M, 88 minutes

4 Stars


Review by @ Jane Freebury

The first frames of Sweet As are tough. It opens on an Indigenous teenager shoplifting then returning home to barricade herself in her room for a meal of dry instant noodles while her mother hosts a boozy, blokey party. Things are on the brink of a serious turn for the worse for this 16-year-old.

Luckily for her, there are other family around who have overlook, besides the troubled single mother. A young policeman, Ian (Mark Coles Smith of recent Mystery Road Origin fame), arrives on the scene, taking Murra (Shantae Barnes-Cowan) away to safety, but not before the girl’s mother, Grace (Ngaire Pigram), has driven off too. Clearing out when things get complicated has been something she’s been prone to all along.

Were it not for the issues that make Murra’s life hell, home might have been a pretty cool place. A cottage painted in the vibrant colours of the region, turquoise blue and burnt orange, with a scarlet bougainvillea out front, and the sea on one side and the road out on the other. Sweet As is set in the remote Pilbara of western Australia, a region where the filmmaker, Jub Clerc, grew up. The highlight of its astounding landscapes captured by cinematographer  Katie Milwright, is beautiful Karijini Gorge.

Sweet As is inspired by Clerc’s own experiences as an at-risk Indigenous adolescent growing up between Broome and Port Hedland.

At a critical point in her young life, the director was sent on a ‘photo safari’ too

After a camera was put into her hands, it changed her life. This first feature film, after working in the industry on various projects, was invited to film festivals around Australia last year, and became the first Australian feature to win an award for Asian cinema at the Toronto International Film Festival. The film’s screenplay is a collaboration between Clerc and Steve Rodgers.

Despite the risks she faces, Murra doesn’t welcome a change when Ian, an uncle in this region where everyone is related, intervenes. He signs her up for a seven-day field trip in the Pilbara with three other teens who are also at-risk. It’s a mixed-race combo of family dysfunction that is sketched in as each of the teenagers are dropped off at the bus, and into the charge of Mitch (Tasma Walton) and Fernando, the volunteer team leaders.

The first thing they must do is hand in their mobile phones. In exchange they are each given a camera, with instructions from stills photography expert Fernando (Carlos Sanson Jr) to take the time to capture images that tell a story.
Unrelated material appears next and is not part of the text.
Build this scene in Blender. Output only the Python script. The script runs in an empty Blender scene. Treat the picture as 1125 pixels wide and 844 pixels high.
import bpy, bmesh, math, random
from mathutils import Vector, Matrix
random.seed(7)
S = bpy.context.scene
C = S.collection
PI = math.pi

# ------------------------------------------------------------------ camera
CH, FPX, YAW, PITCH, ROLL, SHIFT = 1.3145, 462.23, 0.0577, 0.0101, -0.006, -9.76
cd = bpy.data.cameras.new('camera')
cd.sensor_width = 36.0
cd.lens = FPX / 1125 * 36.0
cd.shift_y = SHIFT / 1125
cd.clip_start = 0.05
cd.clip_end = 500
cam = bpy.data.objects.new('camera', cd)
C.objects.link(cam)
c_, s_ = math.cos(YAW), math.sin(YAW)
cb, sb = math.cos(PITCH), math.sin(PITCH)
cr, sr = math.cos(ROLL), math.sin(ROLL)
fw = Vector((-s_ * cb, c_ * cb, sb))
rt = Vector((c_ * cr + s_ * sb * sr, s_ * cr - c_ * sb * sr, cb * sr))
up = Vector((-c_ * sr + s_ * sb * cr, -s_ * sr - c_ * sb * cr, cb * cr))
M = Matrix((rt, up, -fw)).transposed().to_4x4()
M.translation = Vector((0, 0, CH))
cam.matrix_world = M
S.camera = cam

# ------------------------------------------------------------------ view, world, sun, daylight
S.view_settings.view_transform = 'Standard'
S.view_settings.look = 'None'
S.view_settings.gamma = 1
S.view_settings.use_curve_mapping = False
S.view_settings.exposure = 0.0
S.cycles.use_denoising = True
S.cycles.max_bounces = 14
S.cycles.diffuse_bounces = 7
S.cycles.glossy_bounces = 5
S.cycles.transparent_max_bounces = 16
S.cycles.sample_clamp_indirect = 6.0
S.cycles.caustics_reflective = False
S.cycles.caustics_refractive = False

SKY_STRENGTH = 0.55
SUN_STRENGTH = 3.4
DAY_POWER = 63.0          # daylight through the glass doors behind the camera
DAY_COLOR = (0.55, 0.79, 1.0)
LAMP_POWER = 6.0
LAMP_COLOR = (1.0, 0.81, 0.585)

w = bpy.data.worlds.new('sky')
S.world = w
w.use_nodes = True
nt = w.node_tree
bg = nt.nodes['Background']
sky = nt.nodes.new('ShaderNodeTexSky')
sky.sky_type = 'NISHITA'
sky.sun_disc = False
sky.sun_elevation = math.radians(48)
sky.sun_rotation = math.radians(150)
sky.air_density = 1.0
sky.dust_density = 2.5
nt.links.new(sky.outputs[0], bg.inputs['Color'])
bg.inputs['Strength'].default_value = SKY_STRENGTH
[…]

Early on, Murra steals a shot of Fernando that she inscribes with the caption ‘Luberly Thing’. Her attraction for the Nicaraguan-born outsider is one of the running themes that drives the narrative.

Barnes-Cowan, whose credits include the terrific TV series Total Control, is strong and persuasive in her lead role here, conveying much with a stern look and a light touch. She and the other young actors bring a touching authenticity to their characters, struggling with various painful kinds of angst. Like the relationship that Mikayla Levy’s Kylie has with an older man who may be her mother’s partner or lover, and the demons that Andrew Wallace’s Sean is dealing with. The playful, party persona of Pedrea Jackson’s Elvis obviously masks trauma too.

The risks out-of-control kids run are referenced, but never followed through, in this tender, hopeful story

Along the way, when Murra manages to get a passing construction worker to buy her cheap cask wine, it’s clear she has done that kind of thing before. Fuelled with goon, the kids leave Mitch and Fernando behind at their motel and run riot at some local parks and swimming pool, before the hi-jinks begin to put the girls in jeopardy.

As payback for their mischief, the team leaders drive off without warning, leaving the teens alone for a day and night, forcing them to draw on their survival and teamwork skills to pull through. And, of course, they do.

It may sound predictable, and the upward inflection at the end may seem a stretch in a region blighted with youth and community issues, however a fresh and assured perspective that takes audiences on a road trip through the magnificent North-West has its place too.